Antología del microrrelato español (1906-2011)
El cuarto género narrativo
Edición de Irene Andres-Suárez
Ediciones Cátedra, 2012.
De esta excelente antología –muy recomendable, por
cierto, para quien desee adentrarse en las arenas movedizas de la microficción en
lengua española y cuya editora propone, audazmente, elevar el microcuento al
rango de “cuarto género narrativo”–, elegí tres, solo tres microrrelatos memorables. Por
supuesto, hay más, muchos más –“El fin de la excursión” de Antonio Fernández
Molina, “Parábola de los buscadores de diamantes”, de Pedro Ugarte, “Borges
ciego” de José María de Quinto, “El agente secreto” de José María Merino, por
nombrar solo algunos–; pero los que siguen son los que me fascinaron
y que, sospecho, van a acompañarme de aquí en adelante. Que los disfruten.
“El fanático de Dios”, de Ramón Gómez de la Serna, Disparates y otros caprichos, 2005.
Leía todas las oraciones de todas las biblias, de todos
los libros sagrados, rezaba a todos los dioses y era zoólatra, idólatra, politeísta
y monoteísta… Todo el día lo dedicaba a todos los cultos.
Y murió, y al entrar en el reino de las sombras se
encontró con un Dios que no estaba citado en ninguna de sus teogonías, un Dios
extraño y callado que le cogió y le amasó en la masa común, otra vez en el barro
común.
“Los peligros de la ambición”, de Ángel Olgoso, La máquina de languidecer, 2009.
Nils Honaffos –escritor en ciernes, y enaltecido por las
bellas letras hasta el extremo de jurar que un día habría de encuadernar sus
obras con su propia piel– decidió convocar a los espíritus de los grandes
maestros antiguos de la poesía noruega para que estos le dieran a beber,
secretamente, el elixir de la inmortalidad literaria. Así pues, Nils enterró un
sapo junto a un acebo solitario a medianoche y caminó en círculo alrededor del
árbol hasta la salida del sol. Con los primeros rayos, emergiendo de entre las
cegadoras estelas vítreas de una nube a ras de tierra, se materializaron los
grandes poetas con sus barbas de yak y sus impresionantes ropajes de rigor.
Tiódolf de Hvin, Tóbiorn el Cuervo y Eyvind Roba-Escaldos entregaron al escritor
en ciernes el odre antiquísimo que rezumaba elixir de la inmortalidad
literaria. Nils Honaffos bebió el contenido con un largo y fervoroso sorbo y
murió en el acto: era tinta; oscura, humilde y ponzoñosa tinta.
“El final”, de Ginés Cutillas, Un koala en el armario, 2010.
Aunque de nuevo se le había hecho tarde en la oficina, le
pareció extraño no coincidir con ningún compañero en el ascensor y que el
conserje no estuviera en la recepción.
En absoluta soledad fue hasta el metro, donde no se cruzó
con nadie bajando las escaleras.
Descubrió el tren parado, vacío y con las puertas
abiertas.
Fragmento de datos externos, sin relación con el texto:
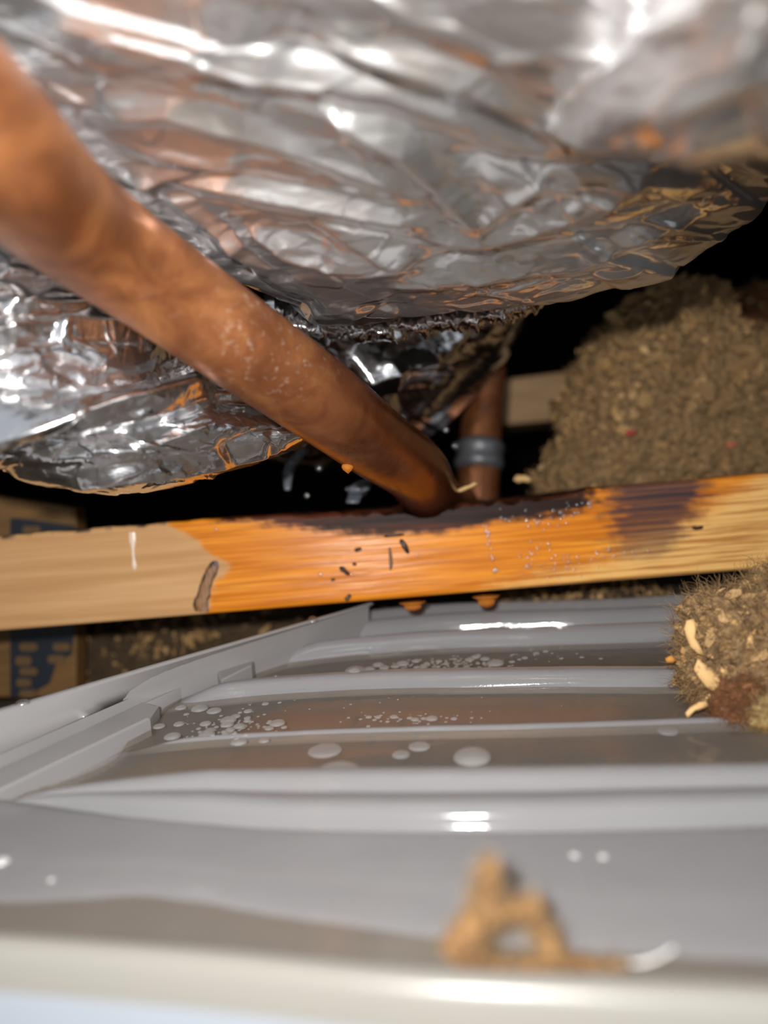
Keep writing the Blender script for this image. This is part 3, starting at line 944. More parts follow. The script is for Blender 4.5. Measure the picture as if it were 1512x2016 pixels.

Tras comprobar que no había siquiera conductor, optó por salir de
nuevo a la superficie y buscar un taxi. Fue cuando se dio cuenta de que ningún
coche circulaba. Y que había muchos abandonados con las puertas abiertas.
Alertado, fue corriendo hasta su casa donde, con la
respiración aún entrecortada, encendió la televisión para contemplar el plano
fijo de un plató vacío.
Entre vértigos, llegó hasta el baño y sumergió la cabeza
en el agua del lavabo. Al levantarla, una multitud apareció en el espejo.